What is the average power of the elevator motor during this period?

Question

A 680 kg elevator starts from rest. It moves upward for 3.23 s with constant acceleration until it reaches its cruising speed, 1.86 m/s

Help I'm stuck!!!!

Answer 1

First, find the acceleration of the elevator. You know:

a) The elevator started at 0 m/s.
b) The elevator ended at 1.86 m/s.
c) The elevator traveled a constant acceleration for 3.23 seconds.

So the acceleration is simply (1.86 m/s)/(3.23 seconds) = 0.576 m/s/s. Thus, the force applied to the elevator was simply mass*acceleration or:

(680 kg)*( 0.576 m/s/s ) = 391.680 Newtons

AVERAGE power is FORCE*DISTANCE/TIME. Thus, all we need is distance. The distance traveled in 3.23 seconds at 0.576 m/s/s is:

0.5*( 0.576 m/s/s )*(3.23 seconds)^2 = 3.0 meters

So all you're left with is:

( 391.680 Newtons )*( 3.0 meters )/( 3.23 seconds ) = 363.79 Watts

See? 391.680 Newtons was applied for 3 meters. That means that 1175 Joules of energy was used. That energy was used over 3.23 seconds, so we get 1175/3.23 Watts, or 363.79 Watts.
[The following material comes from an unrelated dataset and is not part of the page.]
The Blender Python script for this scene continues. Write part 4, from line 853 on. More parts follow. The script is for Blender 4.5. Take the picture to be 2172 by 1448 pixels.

Another way to look at this:

(AVERAGE Power) = Force * (AVERAGE Velocity)

The force applied was 391.680 Newtons. The elevator went up 3 meters in 3.23 seconds, so its average velocity was 3/3.23 m/s.

So again, the AVERAGE power is 363.79 Watts.

Answer 2

First, lets get the force of the elevator.

Force = mass * (delta velocity / delta time)

Starts from rest, so initial velocity is 0 and initial time is 0.

Force = 680 kg * ((1.86 m/s) / (3.23 s)) = 391.58 N (mistype in calculator the first time)

Power = Force * velocity

Power = (391.58 N) * (1.86 m/s) = 728.3 W = 0.728 kW

Answer below neglects units -> Average velocity is not 3 m divided by 1.86 m/s. That is average time -> units end up in seconds.

Also, it is not by coincidence that my answer is approximately two times the answer given below. Below is a pitfall that only half the problem's power was calculated. The power needed to reach the cruise speed given in the problem.